LONDON—The U.K.’s new chancellor, Jeremy Hunt, effectively scrapped Prime Minister Liz Truss’s signature tax-cutting plan, saying on Saturday that some levies would have to rise and public-spending cuts would need to be made to restore market confidence in the British economy.
Mr. Hunt said that Ms. Truss had made mistakes with her plan to boost growth by borrowing money to fund the biggest tax cuts since the 1970s, measures that spooked the markets and sent the Conservative Party crashing in the polls.
“Some taxes will not be cut as quickly as people want, and some taxes will go up. So it’s going to be difficult,” he told the BBC.
“What doesn’t work is to fund tax cuts by increasing borrowing and debt. They have to be tax cuts that people can see that you can afford to keep funding, year in and year out,” he said.
Mr. Hunt didn’t rule out a reversal of another key element of his predecessor’s legacy, a planned cut in the lowest rate of income tax.

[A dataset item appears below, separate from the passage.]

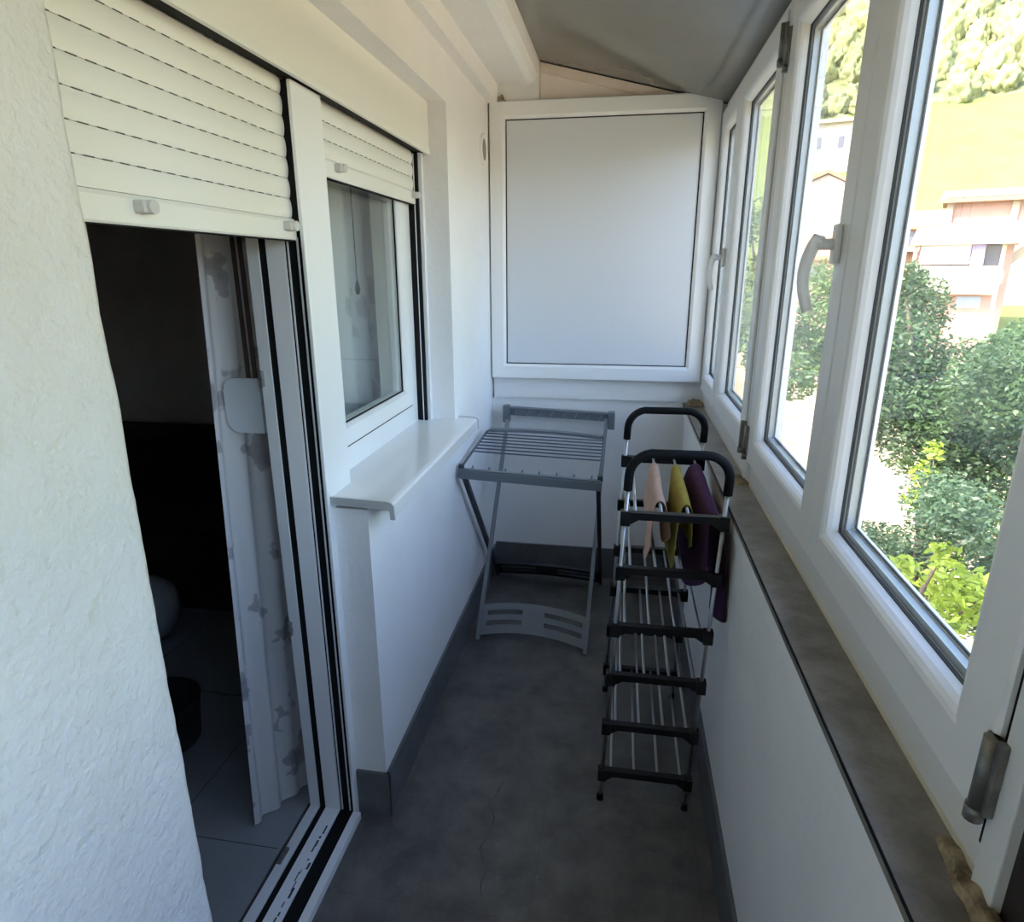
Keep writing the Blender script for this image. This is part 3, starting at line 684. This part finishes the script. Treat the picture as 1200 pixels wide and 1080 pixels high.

And he also promised moves to limit spending. “Spending will not go up as much as people want, and there’ll be more efficiencies to find and we won’t have the speed of tax cuts we’re hoping for,” he said, adding that he had yet to fully define which taxes would go up and what cuts would be made.
Mr. Hunt will outline his fiscal plan on Oct. 31 and has asked government departments to suggest cuts in the meantime. The new chancellor said he was given a clean slate by Ms. Truss after she fired her previous chancellor, Kwasi Kwarteng, on Friday, and that there “were difficult decisions ahead.”
The end of Ms. Truss’s experiment in British Reaganomics raises questions over her political future. Conservative lawmakers are panicking about their electoral prospects, and Ms. Truss has struggled to convince them that she has what it takes to pull the party back from a large deficit in the polls. Mr. Hunt argued that the country needed stability and that Ms. Truss should be judged in an election in 18 months’ time. “She has listened,” he said.
Mr. Hunt’s intervention was aimed at calming markets that offered a lukewarm reaction to Ms. Truss’s attempt on Friday to partially roll back her plan. While investors largely welcomed Mr. Kwarteng’s departure and an initial decision to shelve about half of the government’s tax-cut plans, there was still uncertainty over how the remaining half of the proposed cuts would be funded. The Institute for Fiscal Studies, a think tank, estimates that the tax-cutting plan would have required 60 billion pounds, or about $67 billion, of spending cuts to fund. In a sign of continuing market nervousness, yields on government debt rose after Ms. Truss’s U-turn announcement Friday.
The decision to start again is an attempt to draw a line under the saga. “It was wrong to fly blind,” said Mr. Hunt, referring to the government decision early in the Truss administration to not publish an independent budget analysis alongside the proposed tax and spending plans. He added that things “were in the process of being put right.” Mr. Hunt said that he could bring stability in the public finances and show that the U.K. could balance its books.
Since the plan to cut taxes to bolster economic growth was announced just over three weeks ago—alongside major new subsidies to cap prices of energy—the pound has sagged to a record low against the dollar, the Bank of England has intervened to buy government bonds to prevent the market selloff from morphing into a financial crisis, and the Conservative Party has tanked to record lows in opinion polls.
The plan earned a rare rebuke from the International Monetary Fund, which warned that the tax cuts were likely to boost inflation at a time when the Bank of England was raising interest rates to contain surging consumer prices. But there are signs that paths taken by the government and the central bank are now converging again.
BOE Gov. Andrew Bailey on Saturday welcomed the government’s decision to press ahead with an increase in the tax rate on company profits, and said he had spoken with Mr. Hunt after his appointment Friday.
“I can tell you that there was a very clear and immediate meeting of minds between us about the importance of fiscal sustainability and the importance of taking measures to do that,” he said while answering questions after a speech in Washington, D.C..
The IMF on Friday said it would wait until Mr. Hunt outlines his medium-term plan before making a judgment on whether the government had corrected its mistakes.
Ms. Truss has the lowest level of satisfaction among the public ever recorded for a British prime minister, according to polling firm Ipsos, with just 16% of people saying they were satisfied.